Avverso la predetta sentenza, il Procuratore generale presso la Corte di appello di Genova ha proposto ricorso per cassazione per il formale unico motivo di seguito indicato, che viene enunciato nei limiti strettamente necessari per la motivazione ex art. 173 disp. att. cod. proc. pen.: erronea applicazione di norme penali con riferimento agli arti. 629 cod. pen., 1343 e 1418 cod. civ. Invero, il negozio giuridico sotteso alla condotta estorsiva tenuta dal COGNOME in danno di NOME COGNOME è assolutamente nullo per illiceità della causa contrattuale, in forza di violazione di norme imperative (gli arti. 73 e ss. d.P.R. 309/1990) più che per contrarietà all’ordine pubblico o al buon costume, integrando ex se la figura del contratto-reato.

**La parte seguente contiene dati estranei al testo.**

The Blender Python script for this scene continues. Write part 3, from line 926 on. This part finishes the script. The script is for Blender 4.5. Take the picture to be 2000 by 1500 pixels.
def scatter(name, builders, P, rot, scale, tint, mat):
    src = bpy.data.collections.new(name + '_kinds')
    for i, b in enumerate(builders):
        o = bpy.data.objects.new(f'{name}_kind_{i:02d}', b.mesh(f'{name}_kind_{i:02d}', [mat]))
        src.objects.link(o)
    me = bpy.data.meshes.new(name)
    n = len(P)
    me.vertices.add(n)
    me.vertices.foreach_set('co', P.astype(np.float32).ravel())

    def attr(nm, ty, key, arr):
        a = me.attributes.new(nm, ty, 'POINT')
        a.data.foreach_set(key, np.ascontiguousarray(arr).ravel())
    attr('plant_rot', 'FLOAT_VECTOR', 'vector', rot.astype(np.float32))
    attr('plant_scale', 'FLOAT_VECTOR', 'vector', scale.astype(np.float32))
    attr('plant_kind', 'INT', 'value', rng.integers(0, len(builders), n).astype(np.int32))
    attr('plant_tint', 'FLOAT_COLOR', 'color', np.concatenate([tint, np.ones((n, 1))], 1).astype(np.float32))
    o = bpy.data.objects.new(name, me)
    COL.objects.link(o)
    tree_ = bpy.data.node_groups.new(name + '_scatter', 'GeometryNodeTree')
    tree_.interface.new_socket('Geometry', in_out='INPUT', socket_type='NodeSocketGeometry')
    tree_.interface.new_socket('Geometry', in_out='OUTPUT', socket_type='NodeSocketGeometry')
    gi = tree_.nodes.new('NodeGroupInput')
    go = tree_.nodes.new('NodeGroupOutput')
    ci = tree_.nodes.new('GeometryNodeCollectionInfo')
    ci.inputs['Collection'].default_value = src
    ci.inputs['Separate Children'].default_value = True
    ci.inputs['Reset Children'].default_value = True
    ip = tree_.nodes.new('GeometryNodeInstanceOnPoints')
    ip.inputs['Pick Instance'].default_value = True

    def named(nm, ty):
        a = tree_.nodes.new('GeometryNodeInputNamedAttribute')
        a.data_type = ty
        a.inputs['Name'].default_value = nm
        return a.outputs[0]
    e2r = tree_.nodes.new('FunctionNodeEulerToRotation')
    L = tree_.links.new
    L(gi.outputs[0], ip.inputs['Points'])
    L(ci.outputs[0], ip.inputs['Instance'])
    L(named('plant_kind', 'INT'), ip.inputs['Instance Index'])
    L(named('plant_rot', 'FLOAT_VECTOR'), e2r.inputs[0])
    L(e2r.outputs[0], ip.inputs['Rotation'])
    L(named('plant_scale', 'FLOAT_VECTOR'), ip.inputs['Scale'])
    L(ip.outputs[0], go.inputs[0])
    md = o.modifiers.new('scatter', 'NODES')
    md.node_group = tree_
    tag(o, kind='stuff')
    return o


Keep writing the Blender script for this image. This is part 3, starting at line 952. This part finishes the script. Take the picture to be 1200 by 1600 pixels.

Nel momento in cui il contratto era ab origine nullo per illiceità della causa, esso diveniva improduttivo di qualsiasi effetto, e quindi non era configurabile a carico dell’acquirente un inadempimento imputabile in relazione alla mancata esecuzione degli obblighi da esso nascenti (rectius, il pagamento del prezzo in denaro). Ma, per il medesimo principio, alcuna rilevanza poteva avere il contratto a titolo oneroso integrante la dati° in solutum posta in essere dallo COGNOME con la consegna dell’orologio, oggetto che, di conseguenza, non poteva certo essere considerato divenuto né di proprietà, ma neppure di possesso legittimo, del COGNOME.
Il ricorso è inammissibile.
Come evidenziato dalla sentenza impugnata, il presupposto della contestazione è che il COGNOME, avendo ricevuto in prestito un orologio di valore, non lo volesse più restituire al cedente (NOME COGNOME), se non dietro corresponsione di denaro. Il processo ha, tuttavia, accertato che il COGNOME aveva ricevuto l’orologio come pagamento di una fornitura di cocaina a favore dello COGNOME: orbene, per quanto il negozio a monte della cessione fosse illecito, il pagamento avvenuto a mezzo della dazione dell’orologio, ha trasferito la proprietà del bene all’imputato, il quale ha legittimamente preteso il pagamento del prezzo per rivenderlo al precedente proprietario. Fermo quanto precede, detto orologio si sarebbe, al più, potuto confiscare come prezzo dell’originario reato di cessione di stupefacente, ma non certo restituire allo COGNOME, in assenza di prova in ordine ad ulteriori presunte minacce da parte dell’imputato rispetto alla richiesta di denaro.
La qualità di parte pubblica del ricorrente lo esonera dal pagamento delle spese processuali.
P.Q.M.
Dichiara inammissibile il ricorso del Procuratore generale. Così deciso in Roma il 19/01/2024.